Black metal brings out the deadlock that was there from the start, between individuation and totality, and between a principle of negativity and the inertia of the positive. If the condition on which black metal is staked is indeed that of militancy, its impossible solution is collective militancy: that alone can make the deadlock tremor. To strike a totality by becoming a negative totality together, not the smooth individual rods of a fascist bundle, but a storm and swarm of the anti. To take on the abortive passage of the apocalyptic as a mandate and injunction, not to do right, but to do wrongly to a wrong world. Never to fall into sadness or dejection at the prospect, but to rage with joy. The crooked grin of the misanthrope who finds his grim horde, the smile hidden behind the shared illusion of non-pleasure. And above all, to do this together. To become totally singular and negatively universal is to take on the acephalic mess that we are and to undo the idiocy of any nostalgia for a purer time. Only from there do we forge Luciferian, not Satanic, collectivity: knowing very well that we can’t take the throne, and doing it all the same. There’s a reason that it isn’t Wolf in the Throne Room. It’s Wolves, that strident, impure, unwanted pack of inhuman negativity, the absent crown shattered into knives for and against all.

5 comments:

Eric said...

http://www.nytimes.com/2009/12/15/arts/music/15metal.html?partner=rss&emc=rss

socialism and/or barbarism said...

Yeah, I was glad to see this. Just sorry that I couldn't end up making it, other than in someone else reading out my words... Next time.

SeanMI said...

Cool, thanks for posting that. Lots to think about.

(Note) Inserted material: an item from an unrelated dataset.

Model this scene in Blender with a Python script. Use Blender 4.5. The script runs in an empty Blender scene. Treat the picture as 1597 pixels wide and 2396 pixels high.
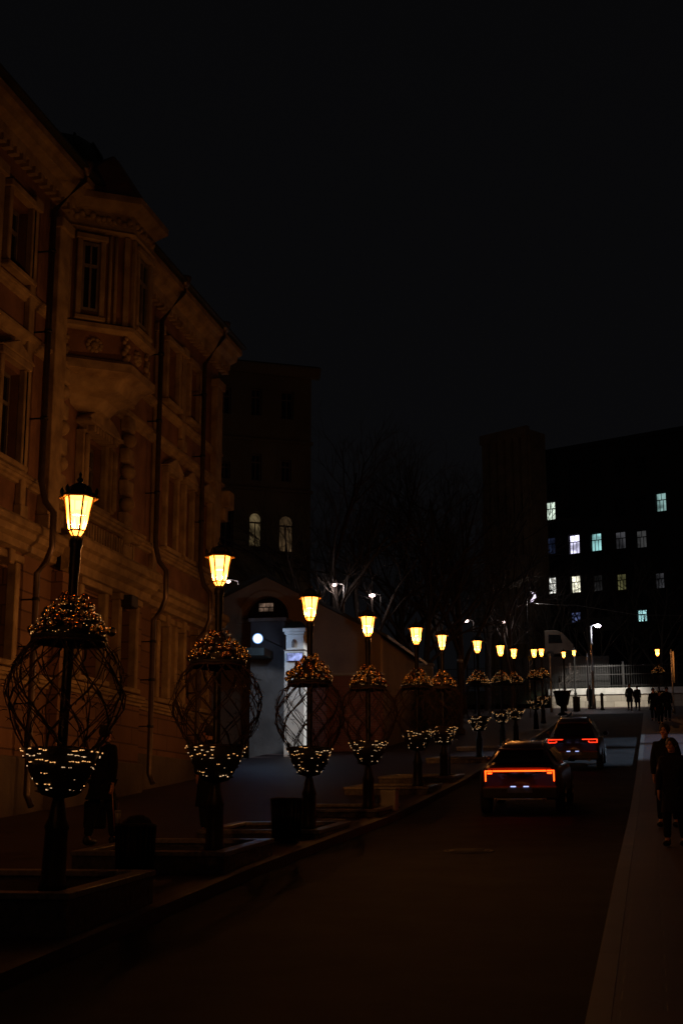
import bpy, math, random
from mathutils import Vector, Matrix

C = bpy.context.scene
col = C.collection
PI = math.pi
# ------------------------------------------------------------------ camera
F_PX, IW, IH = 3300.0, 1597.0, 2396.0
PITCH = math.atan((1925 - IH / 2) / F_PX)
YAW = math.atan(737 / F_PX * math.cos(PITCH))
cd = bpy.data.cameras.new('camera')
cam = bpy.data.objects.new('camera', cd)
col.objects.link(cam)
cam.location = (0, 0, 0)
cam.rotation_euler = (PI / 2 + PITCH, 0, YAW)
cd.sensor_fit = 'VERTICAL'
cd.sensor_height = 36
cd.lens = 36 * F_PX / IH
cd.clip_start = 0.1
cd.clip_end = 2000
C.camera = cam
# ------------------------------------------------------------------ world (night sky) and exposure
w = bpy.data.worlds.new('World')
C.world = w
w.use_nodes = True
nt = w.node_tree
bg = nt.nodes['Background']
tc = nt.nodes.new('ShaderNodeTexCoord')
sp = nt.nodes.new('ShaderNodeSeparateXYZ')
rp = nt.nodes.new('ShaderNodeValToRGB')
nt.links.new(tc.outputs['Generated'], sp.inputs[0])
nt.links.new(sp.outputs['Z'], rp.inputs[0])
rp.color_ramp.elements[0].position = 0.0
rp.color_ramp.elements[0].color = (.0029, .0029, .0034, 1)
rp.color_ramp.elements[1].position = 0.7
rp.color_ramp.elements[1].color = (.0020, .0020, .0023, 1)
nt.links.new(rp.outputs[0], bg.inputs[0])
bg.inputs[1].default_value = 1.0
C.view_settings.view_transform = 'Standard'
C.view_settings.look = 'None'
C.view_settings.exposure = 0
C.view_settings.gamma = 1
C.render.engine = 'CYCLES'
C.cycles.max_bounces = 5
C.cycles.diffuse_bounces = 3
C.cycles.glossy_bounces = 3
C.cycles.transparent_max_bounces = 8
C.cycles.sample_clamp_indirect = 4.0
C.cycles.use_denoising = True
C.cycles.caustics_reflective = False
C.cycles.caustics_refractive = False

# ------------------------------------------------------------------ pixel rays -> points of the street
_h = Vector((-math.sin(YAW), math.cos(YAW), 0))
_r = Vector((math.cos(YAW), math.sin(YAW), 0))
_z = Vector((0, 0, 1))
_f = _h * math.cos(PITCH) + _z * math.sin(PITCH)
_c = -_h * math.sin(PITCH) + _z * math.cos(PITCH)


def ray(x, y):
    return _f + _r * ((x - IW / 2) / F_PX) - _c * ((y - IH / 2) / F_PX)


def atX(x, y, X):
    q = ray(x, y)
    return q * (X / q.x)


def atY(x, y, Y):
    q = ray(x, y)
    return q * (Y / q.y)


GP = [(-40, -3.1), (-30, -2.95), (0, -2.15), (10.6, -1.27), (18, -.66), (27.7, .02), (38, .95), (53, 2.5), (70, 4.3), (94, 7.0),
      (110, 8.6), (160, 9.6), (400, 11)]


def g(Y):
    for (a, za), (b, zb) in zip(GP, GP[1:]):
        if Y <= b:
            return za + (zb - za) * (Y - a) / (b - a)
    return GP[-1][1]


KH = 0.13   # kerb height


# ------------------------------------------------------------------ materials
def nodes(m):
    m.use_nodes = True
    return m.node_tree, m.node_tree.nodes['Principled BSDF']


def mat(name, c, rough=.7, metal=0.0, var=.25, scale=6.0, bump=0.0, bscale=40.0, spec=.5, c2=None):
    m = bpy.data.materials.new(name)
    t, b = nodes(m)
    b.inputs['Roughness'].default_value = rough
    b.inputs['Metallic'].default_value = metal
    b.inputs['Specular IOR Level'].default_value = spec
    co = t.nodes.new('ShaderNodeTexCoord')
    n = t.nodes.new('ShaderNodeTexNoise')
    n.inputs['Scale'].default_value = scale
    n.inputs['Detail'].default_value = 5
    t.links.new(co.outputs['Object'], n.inputs['Vector'])
    r = t.nodes.new('ShaderNodeValToRGB')
    lo = c2 if c2 else tuple(v * (1 - var) for v in c)
    hi = c if c2 else tuple(min(1, v * (1 + var)) for v in c)
    r.color_ramp.elements[0].position = .3
    r.color_ramp.elements[1].position = .7
    r.color_ramp.elements[0].color = (*lo, 1)
    r.color_ramp.elements[1].color = (*hi, 1)
    t.links.new(n.outputs['Fac'], r.inputs[0])
    t.links.new(r.outputs[0], b.inputs['Base Color'])
    if bump:
        n2 = t.nodes.new('ShaderNodeTexNoise')
        n2.inputs['Scale'].default_value = bscale
        n2.inputs['Detail'].default_value = 4
        t.links.new(co.outputs['Object'], n2.inputs['Vector'])
        bp = t.nodes.new('ShaderNodeBump')
        bp.inputs['Strength'].default_value = bump
        bp.inputs['Distance'].default_value = .02
        t.links.new(n2.outputs['Fac'], bp.inputs['Height'])
        t.links.new(bp.outputs[0], b.inputs['Normal'])
    return m


def tiled(name, c, mortar, bw, bh, rough=.7, ms=.012, bump=.4, vertical=False):
    m = bpy.data.materials.new(name)
    t, b = nodes(m)
    b.inputs['Roughness'].default_value = rough
    co = t.nodes.new('ShaderNodeTexCoord')
    br = t.nodes.new('ShaderNodeTexBrick')
    br.inputs['Scale'].default_value = 1
    br.inputs['Brick Width'].default_value = bw
    br.inputs['Row Height'].default_value = bh
    br.inputs['Mortar Size'].default_value = ms
    br.inputs['Color1'].default_value = (*c, 1)
    br.inputs['Color2'].default_value = (*[v * .72 for v in c], 1)
    br.inputs['Mortar'].default_value = (*mortar, 1)
    if vertical:
        s = t.nodes.new('ShaderNodeSeparateXYZ')
        k = t.nodes.new('ShaderNodeCombineXYZ')
        ad = t.nodes.new('ShaderNodeMath')
        t.links.new(co.outputs['Object'], s.inputs[0])
        t.links.new(s.outputs[0], ad.inputs[0])
        t.links.new(s.outputs[1], ad.inputs[1])
        t.links.new(ad.outputs[0], k.inputs[0])
        t.links.new(s.outputs[2], k.inputs[1])
        t.links.new(k.outputs[0], br.inputs['Vector'])
    else:
        t.links.new(co.outputs['Object'], br.inputs['Vector'])
    n = t.nodes.new('ShaderNodeTexNoise')
    n.inputs['Scale'].default_value = 1.3
    n.inputs['Detail'].default_value = 6
    t.links.new(co.outputs['Object'], n.inputs['Vector'])
    mx = t.nodes.new('ShaderNodeMix')
    mx.data_type = 'RGBA'
    mx.blend_type = 'MULTIPLY'
    mx.inputs[0].default_value = .6
    t.links.new(br.outputs['Color'], mx.inputs[6])
    t.links.new(n.outputs['Color'], mx.inputs[7])
    hs = t.nodes.new('ShaderNodeHueSaturation')
    hs.inputs['Saturation'].default_value = 1
    hs.inputs['Value'].default_value = 1.4
    t.links.new(mx.outputs[2], hs.inputs['Color'])
    rgb = t.nodes.new('ShaderNodeRGBToBW')
    t.links.new(n.outputs['Color'], rgb.inputs[0])
    t.links.new(rgb.outputs[0], mx.inputs[7])
    t.links.new(hs.outputs[0], b.inputs['Base Color'])
    bp = t.nodes.new('ShaderNodeBump')
    bp.inputs['Strength'].default_value = bump
    bp.inputs['Distance'].default_value = .01
    t.links.new(br.outputs['Fac'], bp.inputs['Height'])
    bp.invert = True
    t.links.new(bp.outputs[0], b.inputs['Normal'])
    return m


def emis(name, c, s, mis=False, mottled=0):
    m = bpy.data.materials.new(name)
    m.use_nodes = True
    t = m.node_tree
    t.nodes.remove(t.nodes['Principled BSDF'])
    e = t.nodes.new('ShaderNodeEmission')
    e.inputs[0].default_value = (*c, 1)
    e.inputs[1].default_value = s
    if mottled:
        co = t.nodes.new('ShaderNodeTexCoord')
        n = t.nodes.new('ShaderNodeTexNoise')
        n.inputs['Scale'].default_value = mottled
        n.inputs['Detail'].default_value = 3
        t.links.new(co.outputs['Object'], n.inputs['Vector'])
        mr = t.nodes.new('ShaderNodeMapRange')
        mr.inputs[1].default_value = .35
        mr.inputs[2].default_value = .65
        mr.inputs[3].default_value = s * .25
        mr.inputs[4].default_value = s * 1.3
        t.links.new(n.outputs['Fac'], mr.inputs[0])
        t.links.new(mr.outputs[0], e.inputs[1])
    t.links.new(e.outputs[0], t.nodes['Material Output'].inputs[0])
    m.cycles.emission_sampling = 'AUTO' if mis else 'NONE'
    return m


def lantern_glass():
    # milky glass lit from inside: glows itself, and lets the bulb's light through
    m = bpy.data.materials.new('lantern_glass')
    m.use_nodes = True
    t = m.node_tree
    t.nodes.remove(t.nodes['Principled BSDF'])
    e = t.nodes.new('ShaderNodeEmission')
    lw = t.nodes.new('ShaderNodeLayerWeight')
    lw.inputs[0].default_value = .35
    rr = t.nodes.new('ShaderNodeValToRGB')
    rr.color_ramp.elements[0].color = (1.0, .37, .052, 1)
    rr.color_ramp.elements[1].color = (1.0, .17, .009, 1)
    t.links.new(lw.outputs['Facing'], rr.inputs[0])
    t.links.new(rr.outputs[0], e.inputs[0])
    e.inputs[1].default_value = GLASS_S
    tr = t.nodes.new('ShaderNodeBsdfTransparent')
    tr.inputs[0].default_value = (.9, .85, .8, 1)
    a = t.nodes.new('ShaderNodeAddShader')
    t.links.new(e.outputs[0], a.inputs[0])
    t.links.new(tr.outputs[0], a.inputs[1])
    t.links.new(a.outputs[0], t.nodes['Material Output'].inputs[0])
    m.cycles.emission_sampling = 'NONE'
    return m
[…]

When I was involved in organised leftist politics here in Australia, I once suggested we hold a fundraising gig called “Death Metal for the Dictatorship of the Proletariat”, but nobody took me seriously. So we ended up with yet another “Rock Against Racism”. Sigh.

Anyway, I wonder if we can distinguish between a few different modes or sensibilities in this general aesthetic region (i.e. 'extreme metal'), roughly corresponding to black metal on the one hand and death/grind on the other? I can see a distinction between the apocalyptic, totalising antagonism of black metal and the more 'critical' but also fragmentary and individualised negativity of death and grind, concerned less with the final antagonism than with the daily grind of abject labour, consumption, and consumption-of-labour.

While they are both performative modes of aesthetic antagonism, the death/grind mode seems more self-conscious about it, infused with irony and carnivalesque parody, while black metal always seems very serious. Grind largely avoids the fascism of black metal, while revelling in its own style of carnivalesque misanthropy. But perhaps it also undercuts its own antagonistic potential, settling for a critical distance rather than a demand/desire for final negation?

Ultimately, both approaches seem mired in a static Adorno-esque 'negative dialectics', without any mechanism for proceeding to an aufheben/negation-of-the-negation, although black metal especially gestures towards the desire to do so. Still, there is nothing much represented beyond the black metal apocalypse but more of the same—barbarism without socialism, I guess. I don't know, can antagonism contained within the aesthetic sphere ever be anything but reactionary?

Regardless, I've always thought 'aufheben' would be a great name for a metal, noise, or industrial project, although apparently there's already a band called 'aufgehoben'. Rather prematurely in the past tense, assuming my dimly recalled highschool German hasn't failed me entirely.

socialism and/or barbarism said...

OK, now lots to think about on my end. Let me get back to this with a promise to write a proper response post, as there's loads to address.

SeanMI said...

Sounds good, I look forward to it. My own thoughts on the dialectics of metal are still pretty vague and unfocused, so I really appreciate your posts. In the meantime I'll have to check out some of the other papers from the Black Metal Symposium--thanks for posting the link.